I confess that as I prepare once again to retire from a life mostly spent in intelligence and defense that began 42 years ago, I have become quite modest with respect to grandiose pronouncements and forecasts about the future or our ability to discern it, especially when applying the so-called “lessons of history.” The noted American historian, Gordon Wood, has written, “History does not teach lots of little lessons. Insofar as it teaches any lessons, it teaches only one big one: that nothing ever works out quite the way its managers intended or expected.” Indeed.

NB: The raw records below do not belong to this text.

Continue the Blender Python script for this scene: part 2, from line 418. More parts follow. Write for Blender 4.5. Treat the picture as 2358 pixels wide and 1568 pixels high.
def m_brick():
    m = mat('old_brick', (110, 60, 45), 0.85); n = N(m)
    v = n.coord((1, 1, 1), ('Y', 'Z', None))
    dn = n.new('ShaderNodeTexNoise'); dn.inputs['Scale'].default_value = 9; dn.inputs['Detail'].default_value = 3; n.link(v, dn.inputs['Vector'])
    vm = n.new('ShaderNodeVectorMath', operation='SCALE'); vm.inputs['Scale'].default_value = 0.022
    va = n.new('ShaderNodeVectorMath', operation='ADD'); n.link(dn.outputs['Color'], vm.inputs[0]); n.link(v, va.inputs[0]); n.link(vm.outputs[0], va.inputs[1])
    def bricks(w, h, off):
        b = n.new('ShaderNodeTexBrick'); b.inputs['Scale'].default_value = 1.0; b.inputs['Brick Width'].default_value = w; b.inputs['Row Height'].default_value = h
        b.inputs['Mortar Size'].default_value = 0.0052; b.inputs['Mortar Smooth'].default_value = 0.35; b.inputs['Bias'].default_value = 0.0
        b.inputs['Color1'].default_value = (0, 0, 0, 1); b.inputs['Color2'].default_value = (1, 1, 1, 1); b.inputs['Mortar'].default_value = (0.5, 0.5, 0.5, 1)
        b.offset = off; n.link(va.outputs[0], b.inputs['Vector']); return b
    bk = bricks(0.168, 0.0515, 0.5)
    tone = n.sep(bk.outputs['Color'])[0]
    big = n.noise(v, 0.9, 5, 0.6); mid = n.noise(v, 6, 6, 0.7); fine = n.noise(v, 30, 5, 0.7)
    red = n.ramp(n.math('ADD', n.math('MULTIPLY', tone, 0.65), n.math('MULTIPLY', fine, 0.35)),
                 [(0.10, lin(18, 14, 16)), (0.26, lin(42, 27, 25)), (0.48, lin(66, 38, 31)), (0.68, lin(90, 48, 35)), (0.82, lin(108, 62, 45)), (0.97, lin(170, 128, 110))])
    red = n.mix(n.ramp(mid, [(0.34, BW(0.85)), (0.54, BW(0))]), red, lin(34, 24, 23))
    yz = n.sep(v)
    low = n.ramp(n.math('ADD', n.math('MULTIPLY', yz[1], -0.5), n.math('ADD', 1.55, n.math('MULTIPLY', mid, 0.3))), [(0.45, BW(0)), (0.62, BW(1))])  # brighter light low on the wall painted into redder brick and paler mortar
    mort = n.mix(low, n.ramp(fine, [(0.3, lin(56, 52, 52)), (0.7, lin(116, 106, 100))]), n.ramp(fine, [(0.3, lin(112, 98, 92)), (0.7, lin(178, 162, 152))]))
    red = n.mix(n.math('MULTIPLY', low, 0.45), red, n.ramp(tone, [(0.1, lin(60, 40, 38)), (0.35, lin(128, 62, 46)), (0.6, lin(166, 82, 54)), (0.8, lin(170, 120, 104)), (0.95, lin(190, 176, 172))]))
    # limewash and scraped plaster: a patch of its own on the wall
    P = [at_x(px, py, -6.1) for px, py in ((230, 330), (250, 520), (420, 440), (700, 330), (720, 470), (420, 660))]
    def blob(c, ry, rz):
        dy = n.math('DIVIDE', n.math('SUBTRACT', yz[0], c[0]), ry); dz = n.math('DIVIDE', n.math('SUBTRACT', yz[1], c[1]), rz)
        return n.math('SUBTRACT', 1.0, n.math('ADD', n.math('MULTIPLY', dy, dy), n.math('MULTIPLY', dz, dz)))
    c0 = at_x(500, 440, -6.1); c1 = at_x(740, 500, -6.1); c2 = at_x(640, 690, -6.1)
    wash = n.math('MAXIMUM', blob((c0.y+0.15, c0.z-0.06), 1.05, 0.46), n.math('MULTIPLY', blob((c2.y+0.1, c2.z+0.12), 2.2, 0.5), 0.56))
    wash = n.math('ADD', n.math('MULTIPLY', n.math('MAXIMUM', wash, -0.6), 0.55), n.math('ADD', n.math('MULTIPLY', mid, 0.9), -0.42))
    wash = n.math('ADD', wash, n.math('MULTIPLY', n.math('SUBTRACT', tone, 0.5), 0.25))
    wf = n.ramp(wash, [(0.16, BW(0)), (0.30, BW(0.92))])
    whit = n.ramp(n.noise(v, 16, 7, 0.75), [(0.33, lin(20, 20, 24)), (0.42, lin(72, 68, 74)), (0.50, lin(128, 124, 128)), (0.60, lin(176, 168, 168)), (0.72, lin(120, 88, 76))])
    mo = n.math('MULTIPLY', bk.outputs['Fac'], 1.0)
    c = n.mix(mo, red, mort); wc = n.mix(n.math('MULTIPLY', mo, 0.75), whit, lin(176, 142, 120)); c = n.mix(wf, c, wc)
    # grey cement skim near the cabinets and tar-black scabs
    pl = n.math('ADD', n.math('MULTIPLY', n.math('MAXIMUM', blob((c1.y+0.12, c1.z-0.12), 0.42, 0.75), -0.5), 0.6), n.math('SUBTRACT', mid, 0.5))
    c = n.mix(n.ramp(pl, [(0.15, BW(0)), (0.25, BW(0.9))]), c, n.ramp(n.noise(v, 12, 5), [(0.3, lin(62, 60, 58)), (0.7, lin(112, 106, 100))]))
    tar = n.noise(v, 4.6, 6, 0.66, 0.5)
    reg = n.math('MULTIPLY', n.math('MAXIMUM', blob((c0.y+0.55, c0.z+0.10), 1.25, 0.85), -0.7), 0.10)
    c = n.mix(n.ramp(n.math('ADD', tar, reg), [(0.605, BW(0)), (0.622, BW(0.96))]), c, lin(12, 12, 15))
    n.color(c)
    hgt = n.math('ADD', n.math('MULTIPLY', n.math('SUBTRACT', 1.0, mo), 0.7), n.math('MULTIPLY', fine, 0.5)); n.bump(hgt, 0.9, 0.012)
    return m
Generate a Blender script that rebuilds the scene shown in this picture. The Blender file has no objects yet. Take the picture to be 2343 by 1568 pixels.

Even one of the most prescient statesmen of the 20th century, the same Churchill who was later so wise, had moments when the crystal ball went cloudy. In 1908, he said: “I think it is greatly to be deprecated that persons should try to spread the belief in this country that war between Great Britain and Germany is inevitable. It is all nonsense.” Or Churchill again in 1924: “A war with Japan! . . . I do not believe there is the slightest chance of it in our lifetime.”

One of President Franklin D. Roosevelt’s closest advisors, Supreme Court Justice Robert Jackson, said this about World War II: “Our intelligence had proved to be wrong on nearly everything. American intelligence services let us down at every point . . . We had enormously underestimated the strength and striking power of Hitler. We had overestimated the staying power of France. We had overestimated the strength of England. We had overestimated the attitude and stamina of Belgium. We had terribly underestimated Japan, at least her immediate striking power. We had terribly underestimated the power of Russia.”

And there are many other subsequent – and more recent – examples of failures to anticipate threats and challenges or to evaluate accurately their magnitude and immediacy. In short, I believe the statesman would be well advised to listen, in contrast to the Roman emperors whose man in the chariot whispered “sic transit Gloria mundi” – all glory is fleeting – to listen to those who simply whisper, “Sir, we’re not sure what the hell is going on here.”

Today, we face a set of global security challenges that may be unprecedented in complexity and scope – presenting dilemmas that do not lend themselves to a simple choice between popular conceptions of Churchill and Chamberlain.

The period following the collapse of the Soviet Union and the end of the Cold War unleashed old ethnic, religious, and nationalist hatreds and rivalries that had been largely buried since the Great War: The ethnic and religious slaughter in the Balkans; Russia’s seeming return to Czarist habits and aspirations; the fault lines between Sunni and Shia in Iraq and across the Middle East. The cast of characters sounds disturbingly familiar even at a century’s remove.

So history – in all of its contingent and tragic aspects – plainly did not die with the end of the Cold War as one American wrote, but has emerged again with a vengeance. It has returned to a world far more interdependent than the worlds of 1914 or 1938. And the monsters and pathologies of a long ago world have been joined by new forces of instability and conflict – terrorist networks rooted in violent extremism; rising and resurgent nation-states with new wealth and aspirations; proliferation of dangerous weapons and materials; authoritarian states enriched with oil profits and discontented with their place in the international order.

Still, even given the jaded disposition of an old spy, there are ample grounds for optimism. First and foremost is the extraordinary growth of political and economic freedom around the world since I last served in government 15 years ago.

But to secure these remarkable gains, and protect our most vital interests and aspirations in this global environment, the next American administration, working with our allies and partners, will need to employ a pragmatic blend of resolve and restraint to deal with the threats that confront us.

This applies to choices we face with regard to Russia. At this point I should note that for the first time, both the U.S. Secretary of State and Secretary of Defense have doctorates in Russian studies. A fat lot of good that’s done.